The jirga was intended to constructively engage with PTM members and help resolve the issues raised by the group amid rising tensions between the movement and the security agencies. Just as the two sides met, however, PTM leaders demanded “international guarantors” monitor their talks with the government, and the talks stalled.
The tribal elders convened again on Monday. The head of the jirga, Hajji Shah Jee Gul, a member of National Assembly for Khyber Agency, said that a four-member committee had been formed to meet PTM chief Manzoor Ahmed Pashteen and invite him to the next round of talks. The jirga will again meet on May 10 to review progress, he added.

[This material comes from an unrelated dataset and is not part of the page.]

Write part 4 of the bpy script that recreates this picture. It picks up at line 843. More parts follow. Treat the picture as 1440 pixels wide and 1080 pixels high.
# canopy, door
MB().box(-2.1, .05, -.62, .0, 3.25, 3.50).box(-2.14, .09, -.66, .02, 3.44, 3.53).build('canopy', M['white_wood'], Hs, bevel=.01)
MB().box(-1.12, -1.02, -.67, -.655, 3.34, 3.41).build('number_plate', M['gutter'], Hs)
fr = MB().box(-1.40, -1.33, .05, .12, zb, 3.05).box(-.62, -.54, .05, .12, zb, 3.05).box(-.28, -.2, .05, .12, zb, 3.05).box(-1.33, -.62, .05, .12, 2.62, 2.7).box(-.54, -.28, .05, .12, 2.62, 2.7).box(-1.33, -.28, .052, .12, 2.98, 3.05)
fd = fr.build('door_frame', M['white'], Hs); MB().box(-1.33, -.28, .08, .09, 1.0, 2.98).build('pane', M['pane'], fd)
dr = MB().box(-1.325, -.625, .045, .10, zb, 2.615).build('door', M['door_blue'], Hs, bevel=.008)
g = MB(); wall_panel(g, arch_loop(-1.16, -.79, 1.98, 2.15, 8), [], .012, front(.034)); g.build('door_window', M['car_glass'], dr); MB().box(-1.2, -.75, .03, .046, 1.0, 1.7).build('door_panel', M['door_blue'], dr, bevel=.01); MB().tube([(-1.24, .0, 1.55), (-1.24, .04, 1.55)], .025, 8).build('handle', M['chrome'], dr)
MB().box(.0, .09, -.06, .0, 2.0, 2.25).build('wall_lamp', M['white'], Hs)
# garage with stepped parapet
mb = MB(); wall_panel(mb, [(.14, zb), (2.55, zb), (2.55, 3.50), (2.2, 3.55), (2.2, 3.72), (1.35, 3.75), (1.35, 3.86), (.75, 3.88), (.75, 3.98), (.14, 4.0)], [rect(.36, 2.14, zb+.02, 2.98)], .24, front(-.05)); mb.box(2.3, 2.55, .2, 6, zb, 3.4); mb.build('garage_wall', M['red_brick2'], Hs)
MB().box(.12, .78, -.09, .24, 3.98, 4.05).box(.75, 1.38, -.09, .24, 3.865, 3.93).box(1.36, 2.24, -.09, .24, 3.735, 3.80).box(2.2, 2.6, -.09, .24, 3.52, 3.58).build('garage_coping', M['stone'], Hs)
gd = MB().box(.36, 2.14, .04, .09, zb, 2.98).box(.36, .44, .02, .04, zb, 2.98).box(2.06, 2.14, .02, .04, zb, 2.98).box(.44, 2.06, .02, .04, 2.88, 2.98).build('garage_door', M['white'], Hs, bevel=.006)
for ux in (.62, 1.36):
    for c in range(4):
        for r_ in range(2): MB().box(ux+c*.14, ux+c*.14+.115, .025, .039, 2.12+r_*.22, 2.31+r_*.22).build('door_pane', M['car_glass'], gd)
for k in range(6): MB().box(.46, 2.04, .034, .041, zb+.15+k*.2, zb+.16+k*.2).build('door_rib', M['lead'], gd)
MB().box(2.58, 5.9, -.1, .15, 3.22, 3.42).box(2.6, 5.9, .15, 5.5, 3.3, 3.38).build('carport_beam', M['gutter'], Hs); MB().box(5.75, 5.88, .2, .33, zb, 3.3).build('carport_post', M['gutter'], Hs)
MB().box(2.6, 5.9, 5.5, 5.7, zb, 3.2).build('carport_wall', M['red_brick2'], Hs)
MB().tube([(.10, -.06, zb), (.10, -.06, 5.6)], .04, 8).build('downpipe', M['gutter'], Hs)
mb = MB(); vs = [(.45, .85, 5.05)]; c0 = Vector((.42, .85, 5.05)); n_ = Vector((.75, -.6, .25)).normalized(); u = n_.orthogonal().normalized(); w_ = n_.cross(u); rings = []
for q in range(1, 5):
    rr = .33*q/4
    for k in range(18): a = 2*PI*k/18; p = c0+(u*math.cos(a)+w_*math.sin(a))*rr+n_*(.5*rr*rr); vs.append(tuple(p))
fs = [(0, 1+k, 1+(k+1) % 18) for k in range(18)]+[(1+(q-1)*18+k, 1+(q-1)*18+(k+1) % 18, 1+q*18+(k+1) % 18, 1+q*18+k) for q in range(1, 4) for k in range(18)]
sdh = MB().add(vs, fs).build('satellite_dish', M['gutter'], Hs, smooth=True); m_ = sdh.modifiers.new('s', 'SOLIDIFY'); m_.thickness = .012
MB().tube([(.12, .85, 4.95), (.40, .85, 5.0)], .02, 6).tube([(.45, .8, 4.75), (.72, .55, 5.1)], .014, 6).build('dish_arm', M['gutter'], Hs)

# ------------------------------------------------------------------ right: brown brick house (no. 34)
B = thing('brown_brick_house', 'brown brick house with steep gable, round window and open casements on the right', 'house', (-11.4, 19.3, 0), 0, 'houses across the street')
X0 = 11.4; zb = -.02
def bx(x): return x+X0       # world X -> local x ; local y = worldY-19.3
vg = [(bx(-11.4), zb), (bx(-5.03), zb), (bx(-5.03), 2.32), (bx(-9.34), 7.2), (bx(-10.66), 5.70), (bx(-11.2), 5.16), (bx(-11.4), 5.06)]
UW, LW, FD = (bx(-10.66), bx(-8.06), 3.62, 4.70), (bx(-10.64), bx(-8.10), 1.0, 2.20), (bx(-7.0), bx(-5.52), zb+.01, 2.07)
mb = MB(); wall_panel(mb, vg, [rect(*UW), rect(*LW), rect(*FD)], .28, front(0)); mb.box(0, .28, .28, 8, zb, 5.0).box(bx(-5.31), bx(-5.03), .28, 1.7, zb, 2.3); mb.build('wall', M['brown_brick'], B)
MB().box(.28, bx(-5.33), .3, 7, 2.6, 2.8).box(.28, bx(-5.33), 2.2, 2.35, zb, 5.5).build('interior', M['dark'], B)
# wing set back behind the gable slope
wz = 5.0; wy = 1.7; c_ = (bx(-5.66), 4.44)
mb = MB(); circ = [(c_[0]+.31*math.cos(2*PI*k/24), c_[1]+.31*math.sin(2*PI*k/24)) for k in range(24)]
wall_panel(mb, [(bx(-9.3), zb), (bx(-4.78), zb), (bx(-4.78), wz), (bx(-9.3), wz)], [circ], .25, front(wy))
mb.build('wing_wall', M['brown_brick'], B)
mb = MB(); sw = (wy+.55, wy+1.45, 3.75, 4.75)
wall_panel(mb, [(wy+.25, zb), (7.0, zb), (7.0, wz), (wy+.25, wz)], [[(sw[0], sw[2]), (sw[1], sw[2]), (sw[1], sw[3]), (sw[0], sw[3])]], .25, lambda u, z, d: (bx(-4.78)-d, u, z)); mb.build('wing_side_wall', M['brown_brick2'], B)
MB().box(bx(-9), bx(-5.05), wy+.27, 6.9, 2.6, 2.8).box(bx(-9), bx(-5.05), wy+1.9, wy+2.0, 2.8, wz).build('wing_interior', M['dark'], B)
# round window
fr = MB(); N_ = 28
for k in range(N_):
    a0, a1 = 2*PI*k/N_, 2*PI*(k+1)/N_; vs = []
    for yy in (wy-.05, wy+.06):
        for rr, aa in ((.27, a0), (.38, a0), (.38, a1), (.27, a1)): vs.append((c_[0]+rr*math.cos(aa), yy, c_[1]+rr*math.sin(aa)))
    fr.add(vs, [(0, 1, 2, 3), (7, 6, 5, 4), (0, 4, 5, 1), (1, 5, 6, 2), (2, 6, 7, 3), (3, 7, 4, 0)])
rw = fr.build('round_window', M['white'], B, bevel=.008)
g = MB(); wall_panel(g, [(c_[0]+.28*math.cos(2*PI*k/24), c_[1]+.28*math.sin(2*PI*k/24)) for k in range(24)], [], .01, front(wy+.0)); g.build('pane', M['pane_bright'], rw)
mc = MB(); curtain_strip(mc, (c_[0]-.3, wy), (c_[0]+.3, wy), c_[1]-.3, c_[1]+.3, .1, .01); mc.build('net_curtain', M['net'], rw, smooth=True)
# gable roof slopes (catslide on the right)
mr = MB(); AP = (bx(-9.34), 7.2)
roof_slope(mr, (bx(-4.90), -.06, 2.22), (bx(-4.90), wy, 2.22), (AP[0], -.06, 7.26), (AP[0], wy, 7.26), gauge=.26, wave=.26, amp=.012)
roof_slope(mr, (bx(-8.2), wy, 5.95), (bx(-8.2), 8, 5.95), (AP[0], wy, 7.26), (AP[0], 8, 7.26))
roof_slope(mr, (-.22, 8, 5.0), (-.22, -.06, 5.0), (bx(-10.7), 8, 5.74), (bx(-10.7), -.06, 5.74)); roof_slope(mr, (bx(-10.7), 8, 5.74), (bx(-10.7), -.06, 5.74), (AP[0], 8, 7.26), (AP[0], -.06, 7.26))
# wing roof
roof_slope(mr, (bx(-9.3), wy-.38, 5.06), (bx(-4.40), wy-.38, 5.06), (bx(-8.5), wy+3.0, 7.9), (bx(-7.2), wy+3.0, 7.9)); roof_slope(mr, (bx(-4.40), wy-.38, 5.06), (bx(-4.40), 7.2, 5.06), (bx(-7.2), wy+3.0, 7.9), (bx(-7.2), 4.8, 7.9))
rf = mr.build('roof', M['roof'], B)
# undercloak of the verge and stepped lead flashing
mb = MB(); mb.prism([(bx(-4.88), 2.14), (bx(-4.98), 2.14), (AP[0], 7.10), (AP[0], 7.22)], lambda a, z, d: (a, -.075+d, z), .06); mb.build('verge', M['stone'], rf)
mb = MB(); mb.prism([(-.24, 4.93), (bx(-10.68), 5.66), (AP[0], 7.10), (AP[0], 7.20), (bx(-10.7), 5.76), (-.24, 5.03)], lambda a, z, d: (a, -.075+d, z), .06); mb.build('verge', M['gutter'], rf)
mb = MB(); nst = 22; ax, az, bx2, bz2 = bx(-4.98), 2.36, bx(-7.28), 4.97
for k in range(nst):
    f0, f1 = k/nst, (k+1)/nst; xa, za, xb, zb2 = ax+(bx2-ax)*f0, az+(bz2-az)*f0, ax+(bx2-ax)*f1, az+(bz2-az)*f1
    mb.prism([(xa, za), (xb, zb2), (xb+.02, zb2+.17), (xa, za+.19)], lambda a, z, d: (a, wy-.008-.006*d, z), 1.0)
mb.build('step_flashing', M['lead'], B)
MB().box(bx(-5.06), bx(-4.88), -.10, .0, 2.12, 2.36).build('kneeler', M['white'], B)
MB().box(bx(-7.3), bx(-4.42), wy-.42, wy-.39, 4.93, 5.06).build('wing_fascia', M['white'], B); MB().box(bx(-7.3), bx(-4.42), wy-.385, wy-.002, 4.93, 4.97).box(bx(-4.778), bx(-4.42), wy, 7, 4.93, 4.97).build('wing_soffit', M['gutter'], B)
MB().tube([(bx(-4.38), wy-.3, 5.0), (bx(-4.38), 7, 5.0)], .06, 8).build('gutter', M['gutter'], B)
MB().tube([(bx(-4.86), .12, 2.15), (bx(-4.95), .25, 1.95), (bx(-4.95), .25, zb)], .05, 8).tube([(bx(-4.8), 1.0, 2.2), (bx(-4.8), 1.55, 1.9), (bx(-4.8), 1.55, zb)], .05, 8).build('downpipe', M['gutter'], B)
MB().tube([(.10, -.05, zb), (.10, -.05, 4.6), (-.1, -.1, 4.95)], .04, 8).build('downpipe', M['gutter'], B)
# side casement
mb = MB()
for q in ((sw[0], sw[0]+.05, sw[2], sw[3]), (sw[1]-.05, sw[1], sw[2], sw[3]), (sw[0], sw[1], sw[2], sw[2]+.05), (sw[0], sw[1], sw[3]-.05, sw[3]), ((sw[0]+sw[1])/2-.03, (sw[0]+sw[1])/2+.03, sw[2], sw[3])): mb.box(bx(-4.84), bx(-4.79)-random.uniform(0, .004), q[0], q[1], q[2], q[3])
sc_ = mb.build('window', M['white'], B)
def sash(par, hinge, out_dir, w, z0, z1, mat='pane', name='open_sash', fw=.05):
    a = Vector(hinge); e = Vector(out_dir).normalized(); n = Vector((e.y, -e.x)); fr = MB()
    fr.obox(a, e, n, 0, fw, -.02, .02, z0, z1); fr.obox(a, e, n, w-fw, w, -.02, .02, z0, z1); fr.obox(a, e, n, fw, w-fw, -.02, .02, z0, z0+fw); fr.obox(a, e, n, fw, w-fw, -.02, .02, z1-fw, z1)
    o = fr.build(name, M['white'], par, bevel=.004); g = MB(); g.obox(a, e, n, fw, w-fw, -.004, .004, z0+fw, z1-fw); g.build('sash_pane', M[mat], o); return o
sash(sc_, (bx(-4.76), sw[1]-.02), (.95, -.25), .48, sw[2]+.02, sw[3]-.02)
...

“We will try our best to bring them to the negotiating table and find solutions to their demands, which are in fact the demands of the entire Pashtun community,” said Gul. “The jirga is ready to meet with PTM leaders and find out where the management of the group wants to talk and with whom.”
PTM members, who launched their campaign in February with a sit-in protesting against the killing of tribal youth Naqeebullah Mehsud during a police encounter in Karachi, quickly attracted significant support. The group staged public protests in Peshawar, Lahore and Swat, and is planning a major rally in Karachi on May 12.
Meanwhile, Arab News has learned that the government has also contacted retired military officials and bureaucrats from North and South Waziristan, asking them to talk to PTM and address their issues.
And on Sunday, KP police chief Salahuddin Mehsud visited Makeen in South Waziristan, where he met the Mehsud grand jirga to discuss ways to deal with the situation.